すべてが猫になる

ヤフーブログからお引越し。

いかしたバンドのいる街で/Nightmare&Dreamscapes (ねこ3.7匹)

イメージ 1

スティーヴン・キング著。白石朗他訳。文春文庫。

 

自動車旅行中、小さな、美しい街に迷い込んだ一組の夫婦。だが、「ロックンロール・ヘヴン」という名のついたその街はどこかおかしい。なぜ、住民が皆、見たことのあるような人たちばかりなのか…?ロック&ホラーの傑作として名高い表題作をはじめとする全6篇を収録。鮮烈な描写、後を引く余韻。キング節が冴え渡る。(裏表紙引用)

 

 

単行本「いかしたバンドのいる街で ナイトメアズ&ドリームスケープスⅠ」「ヘッド・ダウンナイト&ナイトメアズ&ドリームスケープスⅡ」を四分冊し改題した作品の第二巻だそうだ。や、ややこしい^^;

 

「献辞」
キングの小説には前書きが多いから、これもてっきりそうなのかと思って読み飛ばすところだった。本物の謝辞にしては長いなと思ったらこういうタイトルの小説だったという。小説家になった息子を自慢する母親のお話。才能ある人ってどこか人格がアレなのかなーってことを皮肉った作品らしい。

 

「動く指」
クリスティに同名の長編があるね。排水口から指だけ現れるというB級ホラー。関節どんだけあるねん((((;゜Д゜)))。刺激の強い洗剤を流すところとかハラハラしたー。実はこういう何がなんだかわからないものに襲われるホラーが好み。そして地味。展開は派手。

 

「スニーカー」
トイレに現れる死者という定番のお話なのだが、いつも下からスニーカーだけ見えてるのがコワイ。こういうのって演出次第でこんだけ怖くなるのかと。

 

「いかしたバンドのいる街で」
道に迷った若い夫婦がたどり着いた街は、死んだロックスターばかりが住んでいた――。キングの趣味が垣間見える作品。
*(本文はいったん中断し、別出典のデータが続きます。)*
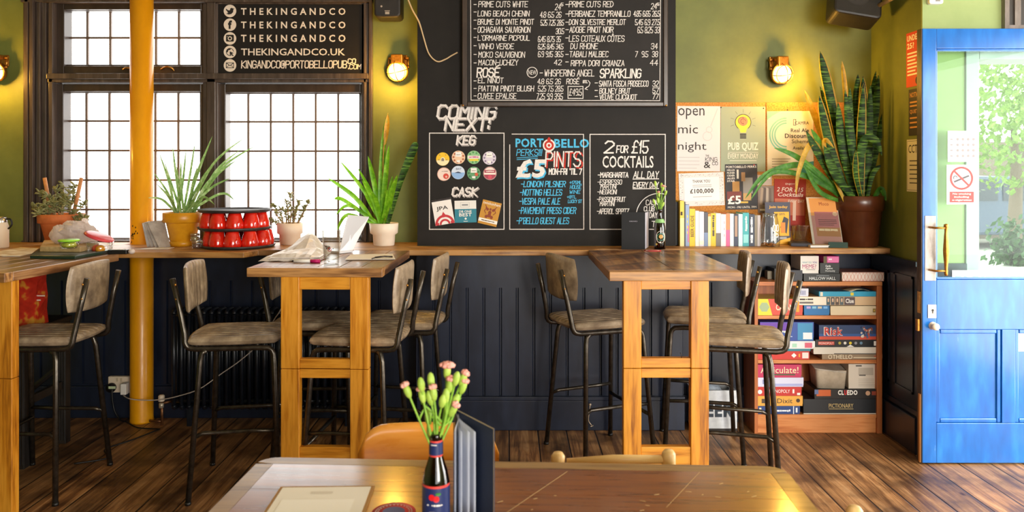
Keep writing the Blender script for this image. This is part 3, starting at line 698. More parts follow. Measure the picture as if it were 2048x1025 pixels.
def make_stool(label):
    t = thing('bar_stool', label, 'bar stool', (0, 0, 0), 0, 'leather bar stools at the tall tables')
    sp = []
    b = MB(M_LEATHER, local=True); pad(b, .41, .352, .05, lambda x, y, z: (x + .005, y, .708 + z), 9); b.build('seat', t)
    def bp(x, y, z):  # x up the backrest, y across, z towards the sitter
        return (-.216 - .06 * (x) + z + .045 * (y / .18) ** 2 * .6, y, .942 + x)
    b = MB(M_LEATHER, local=True); pad(b, .215, .346, .026, bp, 9, ribamp=.0055); bk = b.build('backrest', t)
    for s in (-1, 1):
        pts = [(-.262, s * .142, .992), (-.232, s * .144, .86), (-.208, s * .15, .742)]
        pts += [(-.205 + .03 * (1 - math.cos(a)), s * .158, .712 - .036 * math.sin(a)) for a in (.3, .8, 1.2)] + [(-.16, s * .16, .6735), (0, s * .162, .672), (.12, s * .164, .672)]
        pts += [(.15 + .035 * math.sin(a), s * (.165 + .002 * a), .672 - .035 * (1 - math.cos(a))) for a in (.4, .9, 1.4)]
        pts += [(.188, s * .172, .60), (.218, s * .235, .0)]
        b = MB(M_TUBE, local=True); b.tube(pts, .0125, 10); sf = b.build('side_frame', t)
        b = MB(M_TUBE, local=True); b.tube([(-.11, s * .162, .668), (-.128, s * .163, .655), (-.136, s * .168, .62), (-.172, s * .235, 0)], .0125, 10); lg = b.build('leg', t)
        f = lambda z: s * (.235 - .07 * z / .62)
        b = MB(M_TUBE, local=True); b.tube([(-.155, f(.29), .285), (-.12, f(.3) - s * .012, .3), (.1, f(.3) - s * .012, .302), (.205, f(.3), .302)], .0095, 8); b.build('footrest', t)
        b = MB(M_BLACK, local=True)
        b.lathe([(0, 0), (.0138, 0), (.0138, .014), (0, .014)], (.218, s * .235, 0), 10); b.build('rubber_foot', sf)
        b = MB(M_BLACK, local=True); b.lathe([(0, 0), (.0138, 0), (.0138, .014), (0, .014)], (-.172, s * .235, 0), 10); b.build('rubber_foot', lg)
    b = MB(M_TUBE, local=True); b.tube([(.2, -.204, .25), (.2, .204, .25)], .0095, 8); b.build('crossbar', t)
    for s in (-1, 1):
        for z in (.9, .965): b = MB(M_BRASS, local=True); b.ball((-.232 - .06 * (z - .942) - .014, s * .151, z), .006, n=8, m=5); b.build('rivet', bk)
    return t
R_ = math.radians
stool = make_stool('taupe leather bar stool with its back to the yellow column')
SP = [(-1.285, 3.687, R_(8.4), None),
      (-2.177, 3.66, R_(180), 'taupe leather bar stool tucked under the table with the plastic bag'),
      (-.985, 4.0, R_(0), 'taupe leather bar stool half hidden behind the leg frame in front of the radiator'),
      (-.69, 3.657, R_(175), 'taupe leather bar stool at the side of the table under the clipboard'),
      (-.55, 4.018, R_(173.5), 'taupe leather bar stool pushed close to the ledge below the potted tall plant'),
      (.447, 4.035, R_(21), 'taupe leather bar stool standing alone in front of the navy panelling'),
      (1.045, 4.13, R_(170), 'taupe leather bar stool between the white beer crate and the tall table'),
      (1.073, 3.644, R_(166.3), 'taupe leather bar stool standing in front of the games bookcase')]
for k, (x, y, r, lab) in enumerate(SP):
    if k == 0: stool.location = (x, y, 0); stool.rotation_euler = (0, 0, r)
    else: copy_tree(stool, (x, y, 0), r, lab)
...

夫にイライラする^^;想像したら本気で洒落にならない世界だと思うのだが、ひょっとしてキング、こういう街に住みたいとか思ってない?

 

「自宅出産」
ゾンビ映画をイメージしたお話。タイトルから想像していたのとは違った。出産のくだりがメインなのかと思ったが、ゾンビと対決するお話だった。

 

「雨期きたる」
1年に1度、夜、あるものが降る街のお話。若い男女がやって来て、帰るように忠告されるが――。ニュースで実際に、オタマジャクシが降ってくる街ってやっていたような気がするんだけど。それが頭にあったからそれほど突拍子もないとは思わなかった。大騒ぎのあとのホンワカした会話になんだか笑ってしまった。

 

以上。「動く指」「スニーカー」が好きだけど、どれも自分の好きなキング節ばかりで面白かった~。ワンパターンも多いけど、こういう単純なものが私は好きだなあ。単純だけどキングの手にかかると脳内でイメージが広がるんだよね。